* Required task *
Give the listing again character for character, but drop the images.

------ Material provided

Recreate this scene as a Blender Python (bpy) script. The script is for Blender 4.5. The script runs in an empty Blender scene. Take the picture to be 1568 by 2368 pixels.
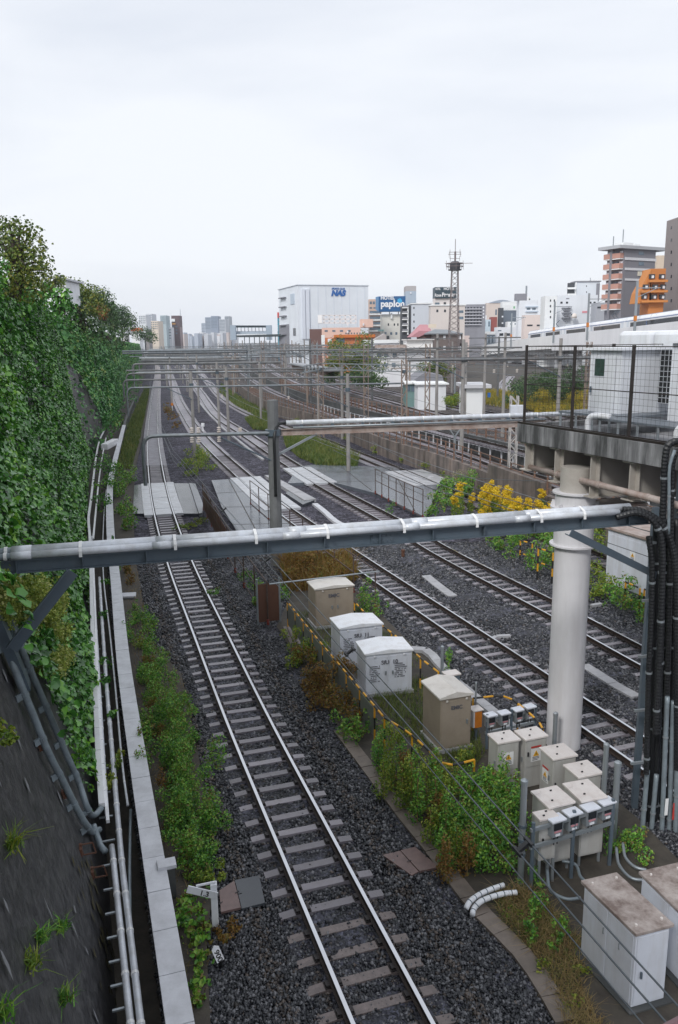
import bpy, bmesh, math, random
import numpy as np
from mathutils import Vector, Matrix
rnd = random.Random(7)
rng = np.random.default_rng(11)
V = Vector
sc = bpy.context.scene
COL = sc.collection

# ------------------------------------------------------------------ camera
PW, PH, FP = 1568.0, 2367.0, 1850.0          # picture units and focal length in them
PITCH, ROLL, CAMZ = math.atan(395.5 / 1850.0), 0.012, 10.0
CAM = V((0, 0, CAMZ))
fw = V((0, math.cos(PITCH), -math.sin(PITCH)))
r0 = V((1, 0, 0)); u0 = V((0, math.sin(PITCH), math.cos(PITCH)))
RT = r0 * math.cos(ROLL) - u0 * math.sin(ROLL)
UP = u0 * math.cos(ROLL) + r0 * math.sin(ROLL)
def ray(x, y): return fw + RT * ((x - 784.0) / FP) - UP * ((y - 1183.5) / FP)
def P(x, y, z=0.0):                           # point of a sight line on a level plane
    d = ray(x, y); return CAM + d * ((z - CAMZ) / d.z)
def Q(x, y, Y):                               # point of a sight line at a distance
    d = ray(x, y); return CAM + d * (Y / d.y)
def pr(p):
    q = V(p) - CAM; z = q.dot(fw)
    return 784.0 + FP * q.dot(RT) / z, 1183.5 - FP * q.dot(UP) / z
def hat(base, yt):                            # height z above a plan point that shows at picture row yt
    a = (UP * (yt - 1183.5) + 0 * UP)
    q = V((base[0], base[1], 0)) - V((0, 0, CAMZ))
    k = (yt - 1183.5) / FP
    # -(q+z ez).UP = k (q+z ez).fw
    return -(q.dot(UP) + k * q.dot(fw)) / (UP.z + k * fw.z)
def onp(x, y, p0, n):                         # sight line meets plane
    d = ray(x, y); return CAM + d * ((V(p0) - CAM).dot(n) / d.dot(n))
cd = bpy.data.cameras.new('camera'); cam = bpy.data.objects.new('camera', cd); COL.objects.link(cam)
cam.matrix_world = Matrix(((RT.x, UP.x, -fw.x, 0), (RT.y, UP.y, -fw.y, 0), (RT.z, UP.z, -fw.z, CAMZ), (0, 0, 0, 1)))
cd.sensor_fit = 'VERTICAL'; cd.sensor_height = 24.0; cd.lens = 24.0 * FP / PH
cd.clip_start = 0.05; cd.clip_end = 20000
sc.camera = cam

# ------------------------------------------------------------------ materials
def nt_new(name):
    m = bpy.data.materials.new(name); m.use_nodes = True
    nt = m.node_tree; nt.nodes.clear()
    out = nt.nodes.new('ShaderNodeOutputMaterial')
    b = nt.nodes.new('ShaderNodeBsdfPrincipled')
    nt.links.new(b.outputs[0], out.inputs[0])
    return m, nt, b, out
def N(nt, t, **k):
    n = nt.nodes.new('ShaderNode' + t)
    for a, v in k.items():
        if a in n.inputs.keys(): n.inputs[a].default_value = v
        else: setattr(n, a, v)
    return n
def rgba(c): return (c[0], c[1], c[2], 1)
def ramp(nt, stops):
    r = nt.nodes.new('ShaderNodeValToRGB'); e = r.color_ramp.elements
    while len(e) < len(stops): e.new(0.5)
    for el, (p, c) in zip(e, stops): el.position = p; el.color = rgba(c)
    return r
def mat(name, col, rough=.6, var=.12, scale=1.5, metal=0., bump=0., bscale=25., dirt=None, dscale=.8, damt=.5, streak=False, spec=.5):
    m, nt, b, out = nt_new(name); L = nt.links.new
    tc = N(nt, 'TexCoord')
    mp = N(nt, 'Mapping'); L(tc.outputs['Object'], mp.inputs['Vector'])
    n1 = N(nt, 'TexNoise', Scale=scale, Detail=6.0, Roughness=.62); L(mp.outputs[0], n1.inputs['Vector'])
    lo = [max(0, c * (1 - var)) for c in col]; hi = [min(1, c * (1 + var)) for c in col]
    r = ramp(nt, [(.3, lo), (.7, hi)]); L(n1.outputs['Fac'], r.inputs[0])
    c = r.outputs[0]
    if dirt:
        mp2 = N(nt, 'Mapping'); L(tc.outputs['Object'], mp2.inputs['Vector'])
        if streak: mp2.inputs['Scale'].default_value = (1, 1, .12)
        n2 = N(nt, 'TexNoise', Scale=dscale, Detail=8.0, Roughness=.68); L(mp2.outputs[0], n2.inputs['Vector'])
        r2 = ramp(nt, [(.5 - .22 * damt, (0, 0, 0)), (.82 - .22 * damt, (1, 1, 1))]); L(n2.outputs['Fac'], r2.inputs[0])
        mx = N(nt, 'MixRGB'); mx.inputs[2].default_value = rgba(dirt)
        mm = N(nt, 'Math', operation='MULTIPLY'); L(r2.outputs[0], mm.inputs[0]); mm.inputs[1].default_value = min(1, .35 + damt * .6)
        L(mm.outputs[0], mx.inputs[0]); L(c, mx.inputs[1]); c = mx.outputs[0]
    L(c, b.inputs['Base Color'])
    b.inputs['Metallic'].default_value = metal
    b.inputs['Specular IOR Level'].default_value = spec
    rr = N(nt, 'MapRange'); L(n1.outputs['Fac'], rr.inputs[0])
    rr.inputs[3].default_value = max(.03, rough - .12); rr.inputs[4].default_value = min(1, rough + .12)
    L(rr.outputs[0], b.inputs['Roughness'])
    if bump:
        n3 = N(nt, 'TexNoise', Scale=bscale, Detail=4.0); L(mp.outputs[0], n3.inputs['Vector'])
        bp = N(nt, 'Bump', Strength=bump, Distance=.02); L(n3.outputs['Fac'], bp.inputs['Height']); L(bp.outputs[0], b.inputs['Normal'])
    return m
def leafmat(name, cols, rough=.42, trans=.25, clump=.6, cscale=.7, spec=.5):
    m, nt, b, out = nt_new(name); L = nt.links.new
    g = N(nt, 'NewGeometry')
    r = ramp(nt, [((i + .5) / len(cols), c) for i, c in enumerate(cols)])
    tc = N(nt, 'TexCoord')
    n = N(nt, 'TexNoise', Scale=cscale, Detail=3.0); L(tc.outputs['Object'], n.inputs['Vector'])
    a = N(nt, 'Math', operation='MULTIPLY'); L(g.outputs['Random Per Island'], a.inputs[0]); a.inputs[1].default_value = 1 - clump * .5
    n2 = N(nt, 'MapRange'); L(n.outputs['Fac'], n2.inputs[0]); n2.inputs[1].default_value = .3; n2.inputs[2].default_value = .7
    n2.inputs[3].default_value = 0; n2.inputs[4].default_value = clump * .5
    s = N(nt, 'Math', operation='ADD'); L(a.outputs[0], s.inputs[0]); L(n2.outputs[0], s.inputs[1]); L(s.outputs[0], r.inputs[0])
    L(r.outputs[0], b.inputs['Base Color']); b.inputs['Roughness'].default_value = rough; b.inputs['Specular IOR Level'].default_value = spec
    if trans:
        t = N(nt, 'BsdfTranslucent'); L(r.outputs[0], t.inputs[0])
        mx = N(nt, 'MixShader'); mx.inputs[0].default_value = trans
        L(b.outputs[0], mx.inputs[1]); L(t.outputs[0], mx.inputs[2]); L(mx.outputs[0], out.inputs[0])
    return m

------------

* Solution for this exercise *
Recreate this scene as a Blender Python (bpy) script. The script is for Blender 4.5. The script runs in an empty Blender scene. Take the picture to be 1568 by 2368 pixels.
import bpy, bmesh, math, random
import numpy as np
from mathutils import Vector, Matrix
rnd = random.Random(7)
rng = np.random.default_rng(11)
V = Vector
sc = bpy.context.scene
COL = sc.collection

# ------------------------------------------------------------------ camera
PW, PH, FP = 1568.0, 2367.0, 1850.0          # picture units and focal length in them
PITCH, ROLL, CAMZ = math.atan(395.5 / 1850.0), 0.012, 10.0
CAM = V((0, 0, CAMZ))
fw = V((0, math.cos(PITCH), -math.sin(PITCH)))
r0 = V((1, 0, 0)); u0 = V((0, math.sin(PITCH), math.cos(PITCH)))
RT = r0 * math.cos(ROLL) - u0 * math.sin(ROLL)
UP = u0 * math.cos(ROLL) + r0 * math.sin(ROLL)
def ray(x, y): return fw + RT * ((x - 784.0) / FP) - UP * ((y - 1183.5) / FP)
def P(x, y, z=0.0):                           # point of a sight line on a level plane
    d = ray(x, y); return CAM + d * ((z - CAMZ) / d.z)
def Q(x, y, Y):                               # point of a sight line at a distance
    d = ray(x, y); return CAM + d * (Y / d.y)
def pr(p):
    q = V(p) - CAM; z = q.dot(fw)
    return 784.0 + FP * q.dot(RT) / z, 1183.5 - FP * q.dot(UP) / z
def hat(base, yt):                            # height z above a plan point that shows at picture row yt
    a = (UP * (yt - 1183.5) + 0 * UP)
    q = V((base[0], base[1], 0)) - V((0, 0, CAMZ))
    k = (yt - 1183.5) / FP
    # -(q+z ez).UP = k (q+z ez).fw
    return -(q.dot(UP) + k * q.dot(fw)) / (UP.z + k * fw.z)
def onp(x, y, p0, n):                         # sight line meets plane
    d = ray(x, y); return CAM + d * ((V(p0) - CAM).dot(n) / d.dot(n))
cd = bpy.data.cameras.new('camera'); cam = bpy.data.objects.new('camera', cd); COL.objects.link(cam)
cam.matrix_world = Matrix(((RT.x, UP.x, -fw.x, 0), (RT.y, UP.y, -fw.y, 0), (RT.z, UP.z, -fw.z, CAMZ), (0, 0, 0, 1)))
cd.sensor_fit = 'VERTICAL'; cd.sensor_height = 24.0; cd.lens = 24.0 * FP / PH
cd.clip_start = 0.05; cd.clip_end = 20000
sc.camera = cam

# ------------------------------------------------------------------ materials
def nt_new(name):
    m = bpy.data.materials.new(name); m.use_nodes = True
    nt = m.node_tree; nt.nodes.clear()
    out = nt.nodes.new('ShaderNodeOutputMaterial')
    b = nt.nodes.new('ShaderNodeBsdfPrincipled')
    nt.links.new(b.outputs[0], out.inputs[0])
    return m, nt, b, out
def N(nt, t, **k):
    n = nt.nodes.new('ShaderNode' + t)
    for a, v in k.items():
        if a in n.inputs.keys(): n.inputs[a].default_value = v
        else: setattr(n, a, v)
    return n
def rgba(c): return (c[0], c[1], c[2], 1)
def ramp(nt, stops):
    r = nt.nodes.new('ShaderNodeValToRGB'); e = r.color_ramp.elements
    while len(e) < len(stops): e.new(0.5)
    for el, (p, c) in zip(e, stops): el.position = p; el.color = rgba(c)
    return r
def mat(name, col, rough=.6, var=.12, scale=1.5, metal=0., bump=0., bscale=25., dirt=None, dscale=.8, damt=.5, streak=False, spec=.5):
    m, nt, b, out = nt_new(name); L = nt.links.new
    tc = N(nt, 'TexCoord')
    mp = N(nt, 'Mapping'); L(tc.outputs['Object'], mp.inputs['Vector'])
    n1 = N(nt, 'TexNoise', Scale=scale, Detail=6.0, Roughness=.62); L(mp.outputs[0], n1.inputs['Vector'])
    lo = [max(0, c * (1 - var)) for c in col]; hi = [min(1, c * (1 + var)) for c in col]
    r = ramp(nt, [(.3, lo), (.7, hi)]); L(n1.outputs['Fac'], r.inputs[0])
    c = r.outputs[0]
    if dirt:
        mp2 = N(nt, 'Mapping'); L(tc.outputs['Object'], mp2.inputs['Vector'])
        if streak: mp2.inputs['Scale'].default_value = (1, 1, .12)
        n2 = N(nt, 'TexNoise', Scale=dscale, Detail=8.0, Roughness=.68); L(mp2.outputs[0], n2.inputs['Vector'])
        r2 = ramp(nt, [(.5 - .22 * damt, (0, 0, 0)), (.82 - .22 * damt, (1, 1, 1))]); L(n2.outputs['Fac'], r2.inputs[0])
        mx = N(nt, 'MixRGB'); mx.inputs[2].default_value = rgba(dirt)
        mm = N(nt, 'Math', operation='MULTIPLY'); L(r2.outputs[0], mm.inputs[0]); mm.inputs[1].default_value = min(1, .35 + damt * .6)
        L(mm.outputs[0], mx.inputs[0]); L(c, mx.inputs[1]); c = mx.outputs[0]
    L(c, b.inputs['Base Color'])
    b.inputs['Metallic'].default_value = metal
    b.inputs['Specular IOR Level'].default_value = spec
    rr = N(nt, 'MapRange'); L(n1.outputs['Fac'], rr.inputs[0])
    rr.inputs[3].default_value = max(.03, rough - .12); rr.inputs[4].default_value = min(1, rough + .12)
    L(rr.outputs[0], b.inputs['Roughness'])
    if bump:
        n3 = N(nt, 'TexNoise', Scale=bscale, Detail=4.0); L(mp.outputs[0], n3.inputs['Vector'])
        bp = N(nt, 'Bump', Strength=bump, Distance=.02); L(n3.outputs['Fac'], bp.inputs['Height']); L(bp.outputs[0], b.inputs['Normal'])
    return m
def leafmat(name, cols, rough=.42, trans=.25, clump=.6, cscale=.7, spec=.5):
    m, nt, b, out = nt_new(name); L = nt.links.new
    g = N(nt, 'NewGeometry')
    r = ramp(nt, [((i + .5) / len(cols), c) for i, c in enumerate(cols)])
    tc = N(nt, 'TexCoord')
    n = N(nt, 'TexNoise', Scale=cscale, Detail=3.0); L(tc.outputs['Object'], n.inputs['Vector'])
    a = N(nt, 'Math', operation='MULTIPLY'); L(g.outputs['Random Per Island'], a.inputs[0]); a.inputs[1].default_value = 1 - clump * .5
    n2 = N(nt, 'MapRange'); L(n.outputs['Fac'], n2.inputs[0]); n2.inputs[1].default_value = .3; n2.inputs[2].default_value = .7
    n2.inputs[3].default_value = 0; n2.inputs[4].default_value = clump * .5
    s = N(nt, 'Math', operation='ADD'); L(a.outputs[0], s.inputs[0]); L(n2.outputs[0], s.inputs[1]); L(s.outputs[0], r.inputs[0])
    L(r.outputs[0], b.inputs['Base Color']); b.inputs['Roughness'].default_value = rough; b.inputs['Specular IOR Level'].default_value = spec
    if trans:
        t = N(nt, 'BsdfTranslucent'); L(r.outputs[0], t.inputs[0])
        mx = N(nt, 'MixShader'); mx.inputs[0].default_value = trans
        L(b.outputs[0], mx.inputs[1]); L(t.outputs[0], mx.inputs[2]); L(mx.outputs[0], out.inputs[0])
    return m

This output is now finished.